Grizzlies and lions increasingly don’t mind stepping where humans have left a mark, large or small. Jonkel emphasizes that every angler in bear country should carry—and be ready to deploy—bear spray. Ultimately, there may be another defense just as important, hints Jonkel: Ease off the all-consuming focus on trout. “When you get out of the car, stringing up your rod or whatever, try to cultivate a heightened state of awareness,” he advises. “We were all kind of in la-la-land when we first started hiking around Montana, grooving on all the beauty and not much more. But we’ve brought back some large-predator habitat. That means humans are going to have to behave more like our ancestors did for much of our species’ existence—being highly aware of their surroundings.”

“Don’t be complacent, be hyper-vigilant,” says Herzer. “We don’t want any of our friends, family, or clients becoming a statistic.”
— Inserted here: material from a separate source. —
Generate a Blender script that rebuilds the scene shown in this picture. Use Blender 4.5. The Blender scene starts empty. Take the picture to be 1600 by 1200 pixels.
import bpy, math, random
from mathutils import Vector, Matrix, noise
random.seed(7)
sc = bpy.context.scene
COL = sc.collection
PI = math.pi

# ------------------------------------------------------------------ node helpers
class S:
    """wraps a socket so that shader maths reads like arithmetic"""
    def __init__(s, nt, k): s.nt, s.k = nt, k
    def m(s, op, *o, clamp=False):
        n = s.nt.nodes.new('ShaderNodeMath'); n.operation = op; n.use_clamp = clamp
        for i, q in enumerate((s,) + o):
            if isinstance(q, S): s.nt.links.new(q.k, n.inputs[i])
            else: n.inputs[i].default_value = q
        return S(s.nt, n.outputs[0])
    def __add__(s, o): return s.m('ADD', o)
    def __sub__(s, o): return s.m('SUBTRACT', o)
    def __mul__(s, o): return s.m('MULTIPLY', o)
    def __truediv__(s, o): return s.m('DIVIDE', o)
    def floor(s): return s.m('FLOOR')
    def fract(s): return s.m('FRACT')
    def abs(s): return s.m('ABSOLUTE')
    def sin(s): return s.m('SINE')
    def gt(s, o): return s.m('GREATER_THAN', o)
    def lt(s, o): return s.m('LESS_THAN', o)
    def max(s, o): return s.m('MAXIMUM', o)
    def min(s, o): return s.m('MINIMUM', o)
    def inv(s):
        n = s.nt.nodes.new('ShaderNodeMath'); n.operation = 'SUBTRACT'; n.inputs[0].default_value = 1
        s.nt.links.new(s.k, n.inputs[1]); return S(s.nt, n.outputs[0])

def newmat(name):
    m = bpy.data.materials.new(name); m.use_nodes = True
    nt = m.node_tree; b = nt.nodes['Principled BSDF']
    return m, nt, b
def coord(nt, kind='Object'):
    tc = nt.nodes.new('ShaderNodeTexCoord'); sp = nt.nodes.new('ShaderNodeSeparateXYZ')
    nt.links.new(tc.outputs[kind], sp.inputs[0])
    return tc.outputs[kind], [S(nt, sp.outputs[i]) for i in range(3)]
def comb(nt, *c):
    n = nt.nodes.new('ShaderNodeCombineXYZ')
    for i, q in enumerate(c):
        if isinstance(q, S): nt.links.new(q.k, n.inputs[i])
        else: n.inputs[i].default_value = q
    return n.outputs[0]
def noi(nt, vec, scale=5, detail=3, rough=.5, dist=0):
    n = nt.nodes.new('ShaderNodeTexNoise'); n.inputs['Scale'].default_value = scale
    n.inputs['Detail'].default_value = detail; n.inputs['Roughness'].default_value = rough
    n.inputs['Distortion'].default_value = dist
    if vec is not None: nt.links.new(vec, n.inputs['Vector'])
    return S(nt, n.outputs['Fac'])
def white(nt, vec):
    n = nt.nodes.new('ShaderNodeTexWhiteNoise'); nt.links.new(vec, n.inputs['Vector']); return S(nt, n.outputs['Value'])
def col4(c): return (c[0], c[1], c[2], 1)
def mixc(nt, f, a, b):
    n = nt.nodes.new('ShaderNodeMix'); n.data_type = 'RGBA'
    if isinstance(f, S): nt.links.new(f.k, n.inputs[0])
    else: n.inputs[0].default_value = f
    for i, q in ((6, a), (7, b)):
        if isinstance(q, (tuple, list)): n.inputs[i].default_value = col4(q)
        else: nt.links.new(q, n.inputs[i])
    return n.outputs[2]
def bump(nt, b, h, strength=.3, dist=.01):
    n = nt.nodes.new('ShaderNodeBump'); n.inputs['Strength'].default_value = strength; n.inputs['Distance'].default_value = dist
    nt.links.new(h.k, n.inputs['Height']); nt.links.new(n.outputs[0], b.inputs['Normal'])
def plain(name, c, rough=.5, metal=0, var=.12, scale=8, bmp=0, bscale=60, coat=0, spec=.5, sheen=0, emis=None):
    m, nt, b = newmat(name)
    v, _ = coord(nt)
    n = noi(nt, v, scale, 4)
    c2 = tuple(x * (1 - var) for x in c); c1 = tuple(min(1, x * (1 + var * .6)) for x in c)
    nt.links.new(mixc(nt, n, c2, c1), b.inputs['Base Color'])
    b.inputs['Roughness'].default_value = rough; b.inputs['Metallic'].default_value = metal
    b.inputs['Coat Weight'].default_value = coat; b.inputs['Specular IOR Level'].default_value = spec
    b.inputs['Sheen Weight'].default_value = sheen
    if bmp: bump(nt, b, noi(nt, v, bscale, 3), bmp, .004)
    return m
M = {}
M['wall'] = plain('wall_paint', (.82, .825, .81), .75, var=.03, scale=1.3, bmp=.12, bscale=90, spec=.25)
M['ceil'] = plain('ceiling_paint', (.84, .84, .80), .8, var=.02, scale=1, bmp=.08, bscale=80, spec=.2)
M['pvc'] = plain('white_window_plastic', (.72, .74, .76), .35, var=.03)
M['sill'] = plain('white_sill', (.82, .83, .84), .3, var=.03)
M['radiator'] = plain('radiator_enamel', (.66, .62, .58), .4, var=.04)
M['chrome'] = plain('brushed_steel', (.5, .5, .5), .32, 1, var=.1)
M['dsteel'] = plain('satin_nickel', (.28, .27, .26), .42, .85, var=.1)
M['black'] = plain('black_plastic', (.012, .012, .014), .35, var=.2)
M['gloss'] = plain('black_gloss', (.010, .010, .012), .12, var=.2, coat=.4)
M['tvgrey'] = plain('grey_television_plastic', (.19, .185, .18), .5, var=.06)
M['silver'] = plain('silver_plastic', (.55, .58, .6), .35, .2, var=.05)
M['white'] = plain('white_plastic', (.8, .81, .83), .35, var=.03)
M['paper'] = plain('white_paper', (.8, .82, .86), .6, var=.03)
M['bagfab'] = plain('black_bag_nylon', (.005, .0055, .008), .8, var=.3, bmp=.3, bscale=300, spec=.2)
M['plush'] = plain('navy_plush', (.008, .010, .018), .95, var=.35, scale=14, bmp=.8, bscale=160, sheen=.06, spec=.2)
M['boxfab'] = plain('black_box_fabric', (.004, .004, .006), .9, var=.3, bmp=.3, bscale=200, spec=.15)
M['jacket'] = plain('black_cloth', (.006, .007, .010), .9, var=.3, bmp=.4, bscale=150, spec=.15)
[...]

It’s a practice Matthew Churchman is already putting into place. In late June, on a float of the Blackfoot close to town, he carried bear spray. He caught fish. But he also caught a constant glimpse of where bears might find a day-bed. He’s channeling any grizzly-induced PTSD into achieving the higher consciousness Jonkel describes. It’s a skill he already had as a fisherman. “The top fish of the grizzly trip was mine,” he says, in a way that slightly goads Herzer, who seems a little chagrined. The subtle exchange makes it clear neither of them intends to do any less of the thing they love the most. They’ll simply endeavor to do it better.